15. The wafer monitoring system for detecting defects on the semiconductor wafer of claim 14 , wherein the programmable processor sequentially tests each of the test keys by sequentially enabling a plurality of D flip-flops respectively connected to the test keys.

16. The wafer monitoring system for detecting defects on the semiconductor wafer of claim 14 , wherein the determined number of the MOS transistors corresponds to the order of the drain current drop having an observability over a predetermined level, wherein the observability represents a change of a drain current capable of being observed.

17. The wafer monitoring system for detecting defects on the semiconductor wafer of claim 14 , wherein the order of the drain current drop is obtained by performing a logarithm operation on a ratio of a first drain current to a second drain current, wherein the first drain current is measured when none of the MOS transistors in the test key is defected, and the second drain current is measured when at least one of the MOS transistors in the test key is defected.

18. The wafer monitoring system for detecting defects on the semiconductor wafer of claim 14 , wherein the system respectively measures the IV curve of the plurality of MOS transistors in the linear region and in the saturation region.

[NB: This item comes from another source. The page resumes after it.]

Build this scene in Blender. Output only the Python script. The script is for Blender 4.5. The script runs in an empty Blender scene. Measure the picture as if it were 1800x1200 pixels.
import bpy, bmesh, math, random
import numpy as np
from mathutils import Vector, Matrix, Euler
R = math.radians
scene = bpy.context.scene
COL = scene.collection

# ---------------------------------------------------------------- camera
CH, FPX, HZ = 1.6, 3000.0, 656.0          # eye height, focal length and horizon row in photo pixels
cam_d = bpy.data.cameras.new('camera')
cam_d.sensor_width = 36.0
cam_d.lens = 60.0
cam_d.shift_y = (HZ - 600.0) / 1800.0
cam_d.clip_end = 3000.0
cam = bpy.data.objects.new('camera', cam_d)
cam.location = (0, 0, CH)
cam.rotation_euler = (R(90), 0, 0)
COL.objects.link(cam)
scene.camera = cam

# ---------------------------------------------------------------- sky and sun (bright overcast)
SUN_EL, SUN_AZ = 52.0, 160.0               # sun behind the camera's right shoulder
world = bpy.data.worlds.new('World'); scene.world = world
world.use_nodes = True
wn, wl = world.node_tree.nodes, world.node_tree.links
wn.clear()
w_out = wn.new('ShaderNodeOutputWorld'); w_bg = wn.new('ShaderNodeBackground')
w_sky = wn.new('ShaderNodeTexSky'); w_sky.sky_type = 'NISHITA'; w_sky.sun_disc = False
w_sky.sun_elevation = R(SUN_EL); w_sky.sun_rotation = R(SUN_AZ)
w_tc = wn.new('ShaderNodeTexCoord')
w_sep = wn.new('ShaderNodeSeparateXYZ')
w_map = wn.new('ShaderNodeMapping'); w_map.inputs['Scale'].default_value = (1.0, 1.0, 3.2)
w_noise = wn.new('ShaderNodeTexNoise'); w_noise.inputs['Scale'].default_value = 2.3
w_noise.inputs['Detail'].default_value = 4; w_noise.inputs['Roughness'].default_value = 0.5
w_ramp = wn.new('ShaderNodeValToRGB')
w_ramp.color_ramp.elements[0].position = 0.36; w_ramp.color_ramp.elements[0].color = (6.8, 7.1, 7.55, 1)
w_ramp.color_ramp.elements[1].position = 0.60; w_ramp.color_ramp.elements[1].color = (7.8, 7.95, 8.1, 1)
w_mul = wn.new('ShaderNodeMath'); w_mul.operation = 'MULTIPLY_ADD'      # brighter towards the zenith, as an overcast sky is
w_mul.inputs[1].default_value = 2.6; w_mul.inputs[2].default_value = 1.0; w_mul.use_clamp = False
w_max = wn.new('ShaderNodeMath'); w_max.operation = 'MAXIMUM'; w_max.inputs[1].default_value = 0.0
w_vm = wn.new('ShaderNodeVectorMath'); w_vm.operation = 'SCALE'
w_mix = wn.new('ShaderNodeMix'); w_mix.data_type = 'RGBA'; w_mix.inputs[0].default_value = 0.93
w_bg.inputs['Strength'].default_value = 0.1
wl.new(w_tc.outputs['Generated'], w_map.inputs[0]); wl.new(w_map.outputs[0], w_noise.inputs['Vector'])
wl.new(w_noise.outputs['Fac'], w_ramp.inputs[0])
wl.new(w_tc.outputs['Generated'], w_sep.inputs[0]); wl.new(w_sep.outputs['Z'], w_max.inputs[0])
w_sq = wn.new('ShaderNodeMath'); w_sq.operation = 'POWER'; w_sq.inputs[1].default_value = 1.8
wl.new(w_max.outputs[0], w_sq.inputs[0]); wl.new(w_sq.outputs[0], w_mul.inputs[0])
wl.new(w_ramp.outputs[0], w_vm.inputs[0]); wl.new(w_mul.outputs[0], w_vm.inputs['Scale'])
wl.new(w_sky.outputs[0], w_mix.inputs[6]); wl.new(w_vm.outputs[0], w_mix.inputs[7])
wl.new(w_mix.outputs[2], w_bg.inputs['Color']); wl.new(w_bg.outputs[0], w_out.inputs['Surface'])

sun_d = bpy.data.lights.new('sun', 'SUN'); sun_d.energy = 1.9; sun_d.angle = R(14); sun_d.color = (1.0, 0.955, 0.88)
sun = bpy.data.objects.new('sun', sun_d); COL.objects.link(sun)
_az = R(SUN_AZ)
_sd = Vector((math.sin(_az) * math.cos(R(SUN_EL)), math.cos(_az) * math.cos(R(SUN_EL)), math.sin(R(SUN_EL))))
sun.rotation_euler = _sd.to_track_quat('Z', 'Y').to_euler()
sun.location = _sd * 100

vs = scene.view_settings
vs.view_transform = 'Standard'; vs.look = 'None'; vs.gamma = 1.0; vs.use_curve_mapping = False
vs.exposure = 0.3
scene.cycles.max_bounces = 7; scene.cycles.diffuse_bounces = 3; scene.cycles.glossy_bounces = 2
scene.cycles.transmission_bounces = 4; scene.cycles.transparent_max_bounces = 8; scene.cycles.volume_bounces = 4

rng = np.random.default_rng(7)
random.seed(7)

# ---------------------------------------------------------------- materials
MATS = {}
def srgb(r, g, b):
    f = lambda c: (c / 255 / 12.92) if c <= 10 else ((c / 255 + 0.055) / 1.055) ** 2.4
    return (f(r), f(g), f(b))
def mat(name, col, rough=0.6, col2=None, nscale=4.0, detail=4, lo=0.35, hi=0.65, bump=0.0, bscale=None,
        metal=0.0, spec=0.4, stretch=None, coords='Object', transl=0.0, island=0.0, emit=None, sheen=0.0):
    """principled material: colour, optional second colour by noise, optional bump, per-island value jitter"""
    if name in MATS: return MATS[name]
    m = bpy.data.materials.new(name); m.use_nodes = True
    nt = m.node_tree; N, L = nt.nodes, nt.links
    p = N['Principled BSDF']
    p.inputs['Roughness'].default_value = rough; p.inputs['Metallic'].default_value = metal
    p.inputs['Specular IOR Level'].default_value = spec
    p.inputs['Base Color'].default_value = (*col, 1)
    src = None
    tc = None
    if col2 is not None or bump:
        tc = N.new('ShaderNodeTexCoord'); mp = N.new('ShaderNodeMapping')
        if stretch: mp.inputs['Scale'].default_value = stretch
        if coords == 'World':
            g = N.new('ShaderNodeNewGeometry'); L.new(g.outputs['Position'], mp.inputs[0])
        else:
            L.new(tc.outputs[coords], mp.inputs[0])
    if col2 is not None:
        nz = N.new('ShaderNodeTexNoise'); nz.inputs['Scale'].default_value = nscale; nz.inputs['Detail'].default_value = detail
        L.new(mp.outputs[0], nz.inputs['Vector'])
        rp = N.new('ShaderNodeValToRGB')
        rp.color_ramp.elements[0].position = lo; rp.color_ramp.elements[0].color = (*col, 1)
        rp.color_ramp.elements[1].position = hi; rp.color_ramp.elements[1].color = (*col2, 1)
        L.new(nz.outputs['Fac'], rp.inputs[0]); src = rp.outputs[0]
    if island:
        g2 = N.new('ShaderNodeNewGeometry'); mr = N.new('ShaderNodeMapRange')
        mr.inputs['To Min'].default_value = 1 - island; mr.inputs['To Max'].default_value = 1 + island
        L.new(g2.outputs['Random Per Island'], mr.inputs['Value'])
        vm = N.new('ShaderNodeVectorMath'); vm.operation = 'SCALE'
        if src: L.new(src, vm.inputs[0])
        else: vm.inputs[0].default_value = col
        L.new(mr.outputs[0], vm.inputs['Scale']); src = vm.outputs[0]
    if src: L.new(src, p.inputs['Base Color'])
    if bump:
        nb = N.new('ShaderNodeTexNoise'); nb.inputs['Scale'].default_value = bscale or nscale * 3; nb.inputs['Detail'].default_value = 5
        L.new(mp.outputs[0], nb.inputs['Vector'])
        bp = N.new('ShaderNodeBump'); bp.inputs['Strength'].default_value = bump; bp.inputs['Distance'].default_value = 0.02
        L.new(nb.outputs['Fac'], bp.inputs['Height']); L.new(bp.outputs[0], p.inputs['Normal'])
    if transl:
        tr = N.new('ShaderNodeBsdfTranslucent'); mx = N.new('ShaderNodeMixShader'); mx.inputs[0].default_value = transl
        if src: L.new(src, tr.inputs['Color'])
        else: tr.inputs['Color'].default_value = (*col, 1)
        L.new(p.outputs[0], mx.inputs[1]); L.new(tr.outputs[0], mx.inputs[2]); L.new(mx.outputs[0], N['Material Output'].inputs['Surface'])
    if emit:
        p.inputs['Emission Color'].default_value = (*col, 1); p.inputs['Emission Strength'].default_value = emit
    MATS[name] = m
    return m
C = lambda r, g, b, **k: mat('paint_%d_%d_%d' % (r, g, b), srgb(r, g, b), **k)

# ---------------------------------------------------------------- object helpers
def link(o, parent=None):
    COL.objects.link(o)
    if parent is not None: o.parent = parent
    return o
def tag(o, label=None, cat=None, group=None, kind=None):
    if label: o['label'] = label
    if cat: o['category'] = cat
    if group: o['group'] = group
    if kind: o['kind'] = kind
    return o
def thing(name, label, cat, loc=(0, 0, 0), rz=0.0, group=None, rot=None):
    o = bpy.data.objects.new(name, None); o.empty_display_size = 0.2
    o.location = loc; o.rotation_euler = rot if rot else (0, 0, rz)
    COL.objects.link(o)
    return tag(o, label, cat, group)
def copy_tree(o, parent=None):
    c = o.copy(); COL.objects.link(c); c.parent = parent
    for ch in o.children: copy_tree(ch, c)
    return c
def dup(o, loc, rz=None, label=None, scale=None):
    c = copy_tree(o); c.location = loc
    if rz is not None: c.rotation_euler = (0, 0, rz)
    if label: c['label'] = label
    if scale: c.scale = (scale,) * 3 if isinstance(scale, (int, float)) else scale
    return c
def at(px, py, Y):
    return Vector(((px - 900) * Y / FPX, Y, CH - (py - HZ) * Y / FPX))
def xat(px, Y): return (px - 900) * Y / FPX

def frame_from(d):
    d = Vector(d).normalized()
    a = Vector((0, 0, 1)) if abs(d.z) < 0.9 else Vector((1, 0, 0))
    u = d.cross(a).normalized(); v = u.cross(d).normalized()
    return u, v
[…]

19. The wafer monitoring system for detecting defects on the semiconductor wafer of claim 14 , wherein the system determines that a gate terminal of at least one of the MOS transistors in the test key is opened in response to determining that the first drain current drop is smaller than the first threshold value and the second drain current drop is greater than the second threshold value, wherein the first threshold value is smaller than the second threshold value.

20. The wafer monitoring system for detecting defects on the semiconductor wafer of 14 , wherein the system determines that at least one of the MOS transistor is defected due to internal connection resistance among the MOS transistors in response to determining that the first drain current drop is greater than the first threshold value and the second drain current drop is greater than the second threshold value.